- Supplied data -
━━━━
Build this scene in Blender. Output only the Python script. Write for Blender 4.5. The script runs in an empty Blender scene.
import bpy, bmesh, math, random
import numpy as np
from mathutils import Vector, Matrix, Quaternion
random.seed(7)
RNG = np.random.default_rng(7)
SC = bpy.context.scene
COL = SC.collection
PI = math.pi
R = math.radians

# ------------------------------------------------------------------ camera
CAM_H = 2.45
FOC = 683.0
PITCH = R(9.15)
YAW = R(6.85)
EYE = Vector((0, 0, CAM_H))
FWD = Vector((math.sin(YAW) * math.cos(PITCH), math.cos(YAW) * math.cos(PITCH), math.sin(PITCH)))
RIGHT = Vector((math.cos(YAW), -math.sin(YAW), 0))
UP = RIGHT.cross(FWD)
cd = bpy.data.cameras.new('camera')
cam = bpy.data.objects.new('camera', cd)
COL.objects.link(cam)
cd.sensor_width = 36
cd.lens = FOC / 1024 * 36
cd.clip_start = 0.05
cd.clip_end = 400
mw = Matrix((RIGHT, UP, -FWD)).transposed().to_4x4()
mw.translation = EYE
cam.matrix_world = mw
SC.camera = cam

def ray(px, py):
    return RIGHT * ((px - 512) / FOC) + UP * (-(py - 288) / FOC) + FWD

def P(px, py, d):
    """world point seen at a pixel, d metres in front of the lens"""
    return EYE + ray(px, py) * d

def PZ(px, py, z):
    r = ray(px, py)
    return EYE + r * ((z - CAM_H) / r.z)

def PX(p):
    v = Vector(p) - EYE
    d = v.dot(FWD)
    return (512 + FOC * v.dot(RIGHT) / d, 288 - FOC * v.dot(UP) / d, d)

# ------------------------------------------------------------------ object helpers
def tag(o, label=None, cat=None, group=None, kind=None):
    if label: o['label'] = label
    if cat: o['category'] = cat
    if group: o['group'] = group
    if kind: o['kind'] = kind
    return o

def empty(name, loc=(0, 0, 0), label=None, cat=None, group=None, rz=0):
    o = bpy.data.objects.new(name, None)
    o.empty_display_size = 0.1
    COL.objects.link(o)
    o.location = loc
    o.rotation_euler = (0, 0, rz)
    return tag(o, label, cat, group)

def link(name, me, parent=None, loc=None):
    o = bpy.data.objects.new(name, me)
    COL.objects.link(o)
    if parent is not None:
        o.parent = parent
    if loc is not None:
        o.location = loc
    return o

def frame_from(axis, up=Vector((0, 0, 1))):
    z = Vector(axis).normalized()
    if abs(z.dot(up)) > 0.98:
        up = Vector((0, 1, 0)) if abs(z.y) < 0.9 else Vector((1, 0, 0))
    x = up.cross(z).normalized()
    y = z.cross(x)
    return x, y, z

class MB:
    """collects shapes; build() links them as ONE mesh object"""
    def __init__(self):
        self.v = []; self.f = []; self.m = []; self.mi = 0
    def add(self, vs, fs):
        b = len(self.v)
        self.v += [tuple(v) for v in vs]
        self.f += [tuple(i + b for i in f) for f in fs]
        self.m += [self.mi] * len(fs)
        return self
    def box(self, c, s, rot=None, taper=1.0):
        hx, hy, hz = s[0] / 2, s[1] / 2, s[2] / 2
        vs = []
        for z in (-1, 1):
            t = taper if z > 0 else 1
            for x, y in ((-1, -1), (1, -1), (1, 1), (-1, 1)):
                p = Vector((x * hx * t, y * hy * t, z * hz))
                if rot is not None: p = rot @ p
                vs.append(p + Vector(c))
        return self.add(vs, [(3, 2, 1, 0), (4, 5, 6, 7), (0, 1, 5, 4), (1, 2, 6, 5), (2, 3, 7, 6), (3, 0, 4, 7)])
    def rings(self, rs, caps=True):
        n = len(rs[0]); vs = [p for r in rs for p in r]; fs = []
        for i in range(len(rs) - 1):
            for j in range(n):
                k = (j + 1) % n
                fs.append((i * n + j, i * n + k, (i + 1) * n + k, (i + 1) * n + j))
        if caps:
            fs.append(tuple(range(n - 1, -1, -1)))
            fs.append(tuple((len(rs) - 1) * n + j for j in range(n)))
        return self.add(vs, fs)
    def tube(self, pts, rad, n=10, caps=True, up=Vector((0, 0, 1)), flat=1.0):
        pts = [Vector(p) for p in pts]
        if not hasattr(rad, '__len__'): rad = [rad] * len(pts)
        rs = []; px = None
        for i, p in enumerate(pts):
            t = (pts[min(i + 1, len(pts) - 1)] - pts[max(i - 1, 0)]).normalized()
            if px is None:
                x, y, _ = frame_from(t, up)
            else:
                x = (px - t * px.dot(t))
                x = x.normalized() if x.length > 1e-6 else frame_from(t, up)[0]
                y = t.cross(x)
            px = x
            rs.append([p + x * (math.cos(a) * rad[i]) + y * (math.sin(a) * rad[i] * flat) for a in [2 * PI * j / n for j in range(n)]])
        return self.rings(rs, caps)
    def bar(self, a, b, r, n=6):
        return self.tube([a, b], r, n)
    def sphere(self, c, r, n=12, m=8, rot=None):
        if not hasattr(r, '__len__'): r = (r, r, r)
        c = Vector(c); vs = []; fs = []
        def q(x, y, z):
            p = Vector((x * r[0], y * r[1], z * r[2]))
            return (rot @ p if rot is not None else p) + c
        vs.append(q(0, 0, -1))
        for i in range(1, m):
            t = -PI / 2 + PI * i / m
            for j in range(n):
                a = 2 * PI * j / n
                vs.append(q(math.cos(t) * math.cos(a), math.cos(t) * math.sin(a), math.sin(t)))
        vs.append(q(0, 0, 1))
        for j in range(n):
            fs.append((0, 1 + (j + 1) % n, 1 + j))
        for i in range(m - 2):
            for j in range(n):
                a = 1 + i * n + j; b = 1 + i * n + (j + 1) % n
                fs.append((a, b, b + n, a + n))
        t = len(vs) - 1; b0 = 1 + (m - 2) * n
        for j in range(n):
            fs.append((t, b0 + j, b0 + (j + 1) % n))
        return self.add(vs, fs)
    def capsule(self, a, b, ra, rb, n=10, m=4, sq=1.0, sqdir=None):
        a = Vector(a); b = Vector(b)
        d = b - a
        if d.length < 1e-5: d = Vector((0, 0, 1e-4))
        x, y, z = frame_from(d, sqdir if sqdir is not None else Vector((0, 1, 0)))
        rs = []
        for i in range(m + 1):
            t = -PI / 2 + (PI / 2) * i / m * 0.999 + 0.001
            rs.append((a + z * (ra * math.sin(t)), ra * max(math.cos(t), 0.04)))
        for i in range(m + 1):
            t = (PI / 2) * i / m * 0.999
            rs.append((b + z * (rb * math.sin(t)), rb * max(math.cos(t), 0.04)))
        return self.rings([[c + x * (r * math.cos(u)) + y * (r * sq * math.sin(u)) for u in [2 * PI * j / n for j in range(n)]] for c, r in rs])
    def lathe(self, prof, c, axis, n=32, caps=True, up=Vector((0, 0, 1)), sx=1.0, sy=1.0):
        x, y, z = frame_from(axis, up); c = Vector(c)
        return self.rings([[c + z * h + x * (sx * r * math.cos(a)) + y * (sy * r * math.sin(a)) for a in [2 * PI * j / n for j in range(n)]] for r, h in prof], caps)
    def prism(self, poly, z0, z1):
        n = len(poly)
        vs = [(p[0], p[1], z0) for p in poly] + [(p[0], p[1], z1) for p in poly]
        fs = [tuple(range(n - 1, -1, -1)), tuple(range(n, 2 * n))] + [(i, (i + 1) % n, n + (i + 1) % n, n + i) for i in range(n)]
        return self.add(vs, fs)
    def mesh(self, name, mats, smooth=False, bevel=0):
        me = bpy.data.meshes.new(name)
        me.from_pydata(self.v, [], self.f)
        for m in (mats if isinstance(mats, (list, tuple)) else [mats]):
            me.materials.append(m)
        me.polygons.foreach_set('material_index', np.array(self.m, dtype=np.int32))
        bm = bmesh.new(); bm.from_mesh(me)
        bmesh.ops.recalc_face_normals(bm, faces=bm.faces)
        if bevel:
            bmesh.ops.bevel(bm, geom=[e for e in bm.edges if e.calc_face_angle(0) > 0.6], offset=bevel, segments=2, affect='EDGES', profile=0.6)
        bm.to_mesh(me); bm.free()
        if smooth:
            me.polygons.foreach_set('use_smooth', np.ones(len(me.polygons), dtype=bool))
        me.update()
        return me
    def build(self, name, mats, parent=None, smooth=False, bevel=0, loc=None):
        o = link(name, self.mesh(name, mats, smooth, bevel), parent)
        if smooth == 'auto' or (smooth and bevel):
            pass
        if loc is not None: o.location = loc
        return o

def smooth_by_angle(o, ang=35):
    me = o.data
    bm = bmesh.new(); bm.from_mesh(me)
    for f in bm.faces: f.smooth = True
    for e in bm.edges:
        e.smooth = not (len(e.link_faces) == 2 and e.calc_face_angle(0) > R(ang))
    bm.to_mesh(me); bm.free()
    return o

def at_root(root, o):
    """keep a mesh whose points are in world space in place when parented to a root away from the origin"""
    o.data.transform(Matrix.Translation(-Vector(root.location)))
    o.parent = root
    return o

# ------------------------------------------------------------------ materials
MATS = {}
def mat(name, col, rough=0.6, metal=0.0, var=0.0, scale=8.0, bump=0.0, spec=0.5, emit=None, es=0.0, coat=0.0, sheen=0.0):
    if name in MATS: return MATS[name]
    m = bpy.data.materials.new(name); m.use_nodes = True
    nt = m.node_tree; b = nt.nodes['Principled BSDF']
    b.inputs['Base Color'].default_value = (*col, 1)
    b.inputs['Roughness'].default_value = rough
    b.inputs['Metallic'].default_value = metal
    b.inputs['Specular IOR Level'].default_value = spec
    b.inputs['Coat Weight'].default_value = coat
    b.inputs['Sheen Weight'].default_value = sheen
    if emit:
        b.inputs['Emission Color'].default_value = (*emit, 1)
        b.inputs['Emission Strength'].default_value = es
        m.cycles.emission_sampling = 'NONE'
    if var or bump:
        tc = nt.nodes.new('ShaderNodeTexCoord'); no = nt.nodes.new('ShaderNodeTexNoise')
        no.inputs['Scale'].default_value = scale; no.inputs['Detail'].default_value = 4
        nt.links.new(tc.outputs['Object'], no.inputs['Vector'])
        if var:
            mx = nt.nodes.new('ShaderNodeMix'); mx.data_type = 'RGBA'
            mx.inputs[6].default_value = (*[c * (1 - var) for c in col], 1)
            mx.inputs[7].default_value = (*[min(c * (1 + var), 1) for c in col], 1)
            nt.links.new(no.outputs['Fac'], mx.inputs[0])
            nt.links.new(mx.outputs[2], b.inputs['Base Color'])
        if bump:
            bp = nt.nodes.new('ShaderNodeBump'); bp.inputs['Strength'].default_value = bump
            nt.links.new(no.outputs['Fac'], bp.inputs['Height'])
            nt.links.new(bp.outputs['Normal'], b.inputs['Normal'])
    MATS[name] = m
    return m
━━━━
- What is required -
Please write out the material word for word from its first line through the line holding "R = math.radians", including both, and no line past it.

- Answer below -
Build this scene in Blender. Output only the Python script. Write for Blender 4.5. The script runs in an empty Blender scene.
import bpy, bmesh, math, random
import numpy as np
from mathutils import Vector, Matrix, Quaternion
random.seed(7)
RNG = np.random.default_rng(7)
SC = bpy.context.scene
COL = SC.collection
PI = math.pi
R = math.radians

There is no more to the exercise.